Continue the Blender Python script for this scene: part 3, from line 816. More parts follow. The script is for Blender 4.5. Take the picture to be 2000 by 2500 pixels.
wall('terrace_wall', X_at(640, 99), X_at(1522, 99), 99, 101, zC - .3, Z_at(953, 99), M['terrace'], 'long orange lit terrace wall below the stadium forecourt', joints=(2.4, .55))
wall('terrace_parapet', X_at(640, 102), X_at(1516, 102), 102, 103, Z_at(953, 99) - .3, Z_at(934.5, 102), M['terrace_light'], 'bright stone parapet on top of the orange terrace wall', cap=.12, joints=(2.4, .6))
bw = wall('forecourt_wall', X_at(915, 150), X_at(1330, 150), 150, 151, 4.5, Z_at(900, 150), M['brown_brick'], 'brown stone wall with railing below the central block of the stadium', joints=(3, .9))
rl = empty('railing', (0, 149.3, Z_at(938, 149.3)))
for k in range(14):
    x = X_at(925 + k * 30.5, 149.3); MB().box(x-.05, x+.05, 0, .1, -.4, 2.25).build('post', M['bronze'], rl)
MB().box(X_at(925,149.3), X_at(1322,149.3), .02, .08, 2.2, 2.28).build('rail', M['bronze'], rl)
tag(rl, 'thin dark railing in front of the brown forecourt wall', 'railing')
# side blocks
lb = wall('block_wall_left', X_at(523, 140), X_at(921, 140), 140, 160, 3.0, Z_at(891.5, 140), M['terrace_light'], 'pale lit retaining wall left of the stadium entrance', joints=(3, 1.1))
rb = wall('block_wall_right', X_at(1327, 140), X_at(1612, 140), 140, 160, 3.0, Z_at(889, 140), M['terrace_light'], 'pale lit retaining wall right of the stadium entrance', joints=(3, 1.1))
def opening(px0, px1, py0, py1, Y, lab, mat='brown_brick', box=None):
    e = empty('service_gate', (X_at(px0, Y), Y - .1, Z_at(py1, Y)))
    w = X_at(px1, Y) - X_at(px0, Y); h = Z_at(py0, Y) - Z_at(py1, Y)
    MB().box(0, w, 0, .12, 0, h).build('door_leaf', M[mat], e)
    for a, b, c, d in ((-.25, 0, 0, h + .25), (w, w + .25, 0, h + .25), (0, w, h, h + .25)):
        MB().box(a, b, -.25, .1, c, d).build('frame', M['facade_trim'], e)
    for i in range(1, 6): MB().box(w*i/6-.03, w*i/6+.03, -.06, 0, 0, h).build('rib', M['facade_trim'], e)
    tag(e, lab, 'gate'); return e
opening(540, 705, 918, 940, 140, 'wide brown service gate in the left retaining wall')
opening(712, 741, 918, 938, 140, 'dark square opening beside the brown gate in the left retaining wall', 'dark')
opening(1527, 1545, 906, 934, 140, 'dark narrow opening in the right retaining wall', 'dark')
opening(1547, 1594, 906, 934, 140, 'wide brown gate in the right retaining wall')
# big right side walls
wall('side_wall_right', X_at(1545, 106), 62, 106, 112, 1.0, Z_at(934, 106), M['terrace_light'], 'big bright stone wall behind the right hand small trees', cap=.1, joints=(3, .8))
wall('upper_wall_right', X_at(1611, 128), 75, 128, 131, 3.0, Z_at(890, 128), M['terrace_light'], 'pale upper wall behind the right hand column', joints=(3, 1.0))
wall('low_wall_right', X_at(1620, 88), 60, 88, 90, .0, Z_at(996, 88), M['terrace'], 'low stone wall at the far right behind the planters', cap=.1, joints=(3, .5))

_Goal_
Reproduce the material in full, with no word added or dropped.

_Reply_
Continue the Blender Python script for this scene: part 3, from line 816. More parts follow. The script is for Blender 4.5. Take the picture to be 2000 by 2500 pixels.
wall('terrace_wall', X_at(640, 99), X_at(1522, 99), 99, 101, zC - .3, Z_at(953, 99), M['terrace'], 'long orange lit terrace wall below the stadium forecourt', joints=(2.4, .55))
wall('terrace_parapet', X_at(640, 102), X_at(1516, 102), 102, 103, Z_at(953, 99) - .3, Z_at(934.5, 102), M['terrace_light'], 'bright stone parapet on top of the orange terrace wall', cap=.12, joints=(2.4, .6))
bw = wall('forecourt_wall', X_at(915, 150), X_at(1330, 150), 150, 151, 4.5, Z_at(900, 150), M['brown_brick'], 'brown stone wall with railing below the central block of the stadium', joints=(3, .9))
rl = empty('railing', (0, 149.3, Z_at(938, 149.3)))
for k in range(14):
    x = X_at(925 + k * 30.5, 149.3); MB().box(x-.05, x+.05, 0, .1, -.4, 2.25).build('post', M['bronze'], rl)
MB().box(X_at(925,149.3), X_at(1322,149.3), .02, .08, 2.2, 2.28).build('rail', M['bronze'], rl)
tag(rl, 'thin dark railing in front of the brown forecourt wall', 'railing')
# side blocks
lb = wall('block_wall_left', X_at(523, 140), X_at(921, 140), 140, 160, 3.0, Z_at(891.5, 140), M['terrace_light'], 'pale lit retaining wall left of the stadium entrance', joints=(3, 1.1))
rb = wall('block_wall_right', X_at(1327, 140), X_at(1612, 140), 140, 160, 3.0, Z_at(889, 140), M['terrace_light'], 'pale lit retaining wall right of the stadium entrance', joints=(3, 1.1))
def opening(px0, px1, py0, py1, Y, lab, mat='brown_brick', box=None):
    e = empty('service_gate', (X_at(px0, Y), Y - .1, Z_at(py1, Y)))
    w = X_at(px1, Y) - X_at(px0, Y); h = Z_at(py0, Y) - Z_at(py1, Y)
    MB().box(0, w, 0, .12, 0, h).build('door_leaf', M[mat], e)
    for a, b, c, d in ((-.25, 0, 0, h + .25), (w, w + .25, 0, h + .25), (0, w, h, h + .25)):
        MB().box(a, b, -.25, .1, c, d).build('frame', M['facade_trim'], e)
    for i in range(1, 6): MB().box(w*i/6-.03, w*i/6+.03, -.06, 0, 0, h).build('rib', M['facade_trim'], e)
    tag(e, lab, 'gate'); return e
opening(540, 705, 918, 940, 140, 'wide brown service gate in the left retaining wall')
opening(712, 741, 918, 938, 140, 'dark square opening beside the brown gate in the left retaining wall', 'dark')
opening(1527, 1545, 906, 934, 140, 'dark narrow opening in the right retaining wall', 'dark')
opening(1547, 1594, 906, 934, 140, 'wide brown gate in the right retaining wall')
# big right side walls
wall('side_wall_right', X_at(1545, 106), 62, 106, 112, 1.0, Z_at(934, 106), M['terrace_light'], 'big bright stone wall behind the right hand small trees', cap=.1, joints=(3, .8))
wall('upper_wall_right', X_at(1611, 128), 75, 128, 131, 3.0, Z_at(890, 128), M['terrace_light'], 'pale upper wall behind the right hand column', joints=(3, 1.0))
wall('low_wall_right', X_at(1620, 88), 60, 88, 90, .0, Z_at(996, 88), M['terrace'], 'low stone wall at the far right behind the planters', cap=.1, joints=(3, .5))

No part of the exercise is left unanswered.